I think we can safely leave the past at this point: If we go further back, people could not even read. Unless they were monks, in which case they certainly had enough troubles elsewhere. Let us instead with all due speed zip forward to our own time and then, overshooting our target, consider what the future has in store for mankind. (Provided the Large Hadron Collider does not manage to create a microscopic black hole by 2005, in which case it is anybody's guess whether the black hole will dissipate peacefully or swallow the Earth. But let us trustfully assume that there is no disaster.)
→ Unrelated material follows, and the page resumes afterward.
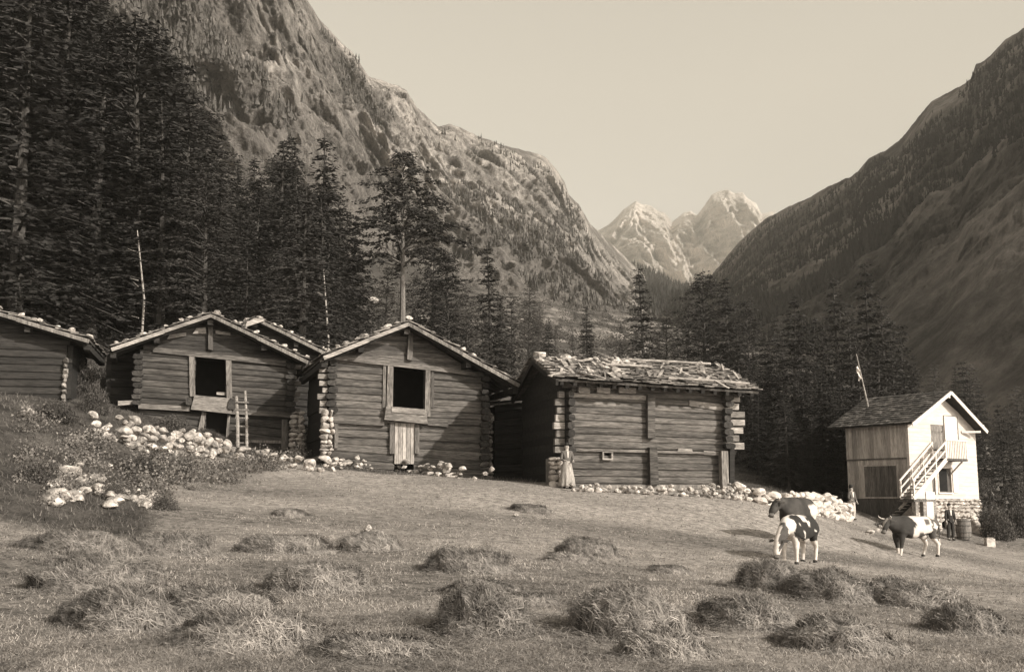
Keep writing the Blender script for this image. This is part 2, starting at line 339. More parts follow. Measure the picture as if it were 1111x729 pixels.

How will our descendants view our generation? (Well, not my descendants, I don't have any, but that's a technicality.) I know that older people simply cannot accept that the younger generation is more advanced and refined, and tend to assume quite the opposite. After all, since the young ones don't appreciate that "blue eyes" guy ... Frank Sinatra, was it? ... there must be something fundamentally flawed in anyone who prefer hopping around to the sound of computers instead of savoring the timbre of that unforgettable voice. But, like it or not, the world moves on; and with breakneck speed, too.

"If we had lived at the time of our ancestors, we would not have consented with them in killing the prophets." This attitude was common among the scribes of the first century CE, according to the later so famous Jesus Nazareus. In a similar vein, the generation in power in the year 2000 may shudder at the thought of our ancestors' barbarian practices, but cheerfully ignore our own.

The time would be me too short if I should detail the layers of stupidity that rule in our own time. I shall leave that to the future. The future looks to be a fascinating place. Wish we could all be there.